126 So. 847 | Ala. | 1930
The jury found a verdict for the plaintiff under the third or wanton count of the complaint. The injury occurred at a street crossing, that is Tenth street, and three blocks from the Alabama City post office, but there was no proof as to the frequency as to the use of said crossing at or about the time of the accident, and, from ought appearing, said crossing may have been seldom or infrequently used at this time of the day. The evidence shows that the motorman did all in his power to avoid the collision after discovering the approach of the truck, so, if wantonness was shown, it must be placed upon the antecedent conduct of the motorman.
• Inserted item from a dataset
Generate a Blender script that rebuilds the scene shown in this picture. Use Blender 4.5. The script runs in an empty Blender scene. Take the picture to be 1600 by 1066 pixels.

It may be conceded that the motorman was familiar with conditions, having worked for defendant as such for a considerable length of time, that he approached the crossing without signal or warning, a disputed fact, and that the car was going at from twenty to twenty-five miles an hour, and these facts may have made a case for the jury for simple negligence, still, it does not make out a case of wanton misconduct unaccompanied with some evidence tending to show that the crossing was a populous one, that is, that it was used with frequency at the hour of the day when the collision occurred. We have repeatedly held that railroads *541
and street railways may be guilty of wantonness in running trains at a dangerous rate of speed without lookout or warning at certain points where it is known to the engineman or motorman that people are liable to be there to the extent of rendering such conduct dangerous. "This rule applies to populous crossings, or points in cities, towns, and villages where many people get upon the roadbed." Whitehead v. St. Louis S. F. R. Co.,
The trial court erred in refusing the general charge requested by the defendant to the wanton count of the complaint, and the judgment of the circuit court is reversed, and the cause is remanded.
Reversed and remanded.
SAYRE, THOMAS, and BROWN, JJ., concur.